A U.S. special-forces gunship swung into action today, raking a Taliban stronghold in Afghanistan with heavy machine gun and cannon fire.

Fierce daylight bombing at Kabul set two International Red Cross warehouses afire, the Associated Press reported. Massive explosions from the battle over Kabul's skies could be heard along the front lines between Taliban and Afghan opposition forces 30 miles to the north.

The second straight day of fierce daylight raids and the first use of the low-flying, lumbering AC-130 marked an intensification of the air campaign against Taliban military sites and leaders. It also signaled U.S. confidence that more than a week of attacks by ship-launched cruise missiles and high-flying jets had greatly eased the threat from Taliban air defense.

Secretary of State Colin Powell, in neighboring Pakistan to shore up support for the U.S.-led campaign, said Afghanistan's Islamic regime was "under enormous pressure," but refused to say whether he thought it was near collapse.

With Powell beside him, Pakistani President Gen. Pervez Musharraf told an Islamabad news conference the military strikes should be "short and targeted."
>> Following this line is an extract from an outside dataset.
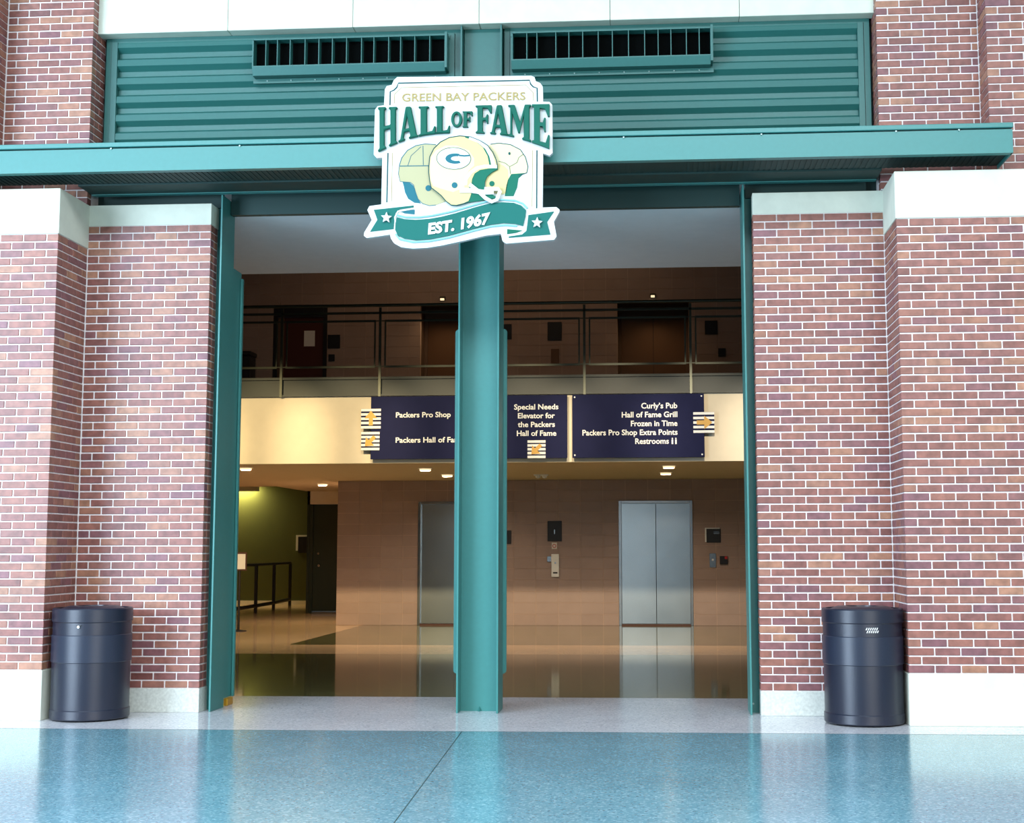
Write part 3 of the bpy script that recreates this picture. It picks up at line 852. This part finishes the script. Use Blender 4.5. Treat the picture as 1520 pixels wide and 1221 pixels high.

Today's fresh waves of air strikes targeted the Taliban on multiple fronts--military bases and airports outside the capital of Kabul, Taliban leaders' southern base city of Kandahar and the key northern city of Mazar-e-Sharif--a former opposition stronghold.

Meanwhile, declaring the threat of bioterrorism is no joking matter, Attorney General John Ashcroft said today those who fake anthrax or other terrorist scares will face federal prosecution; and announced the indictment of one such man in Connecticut.

False threats of anthrax attacks are "grotesque transgressions of the public trust," Ashcroft said at a news conference. The hoaxes. Ashcroft said, tax the resources of an already overburdened law enforcement system.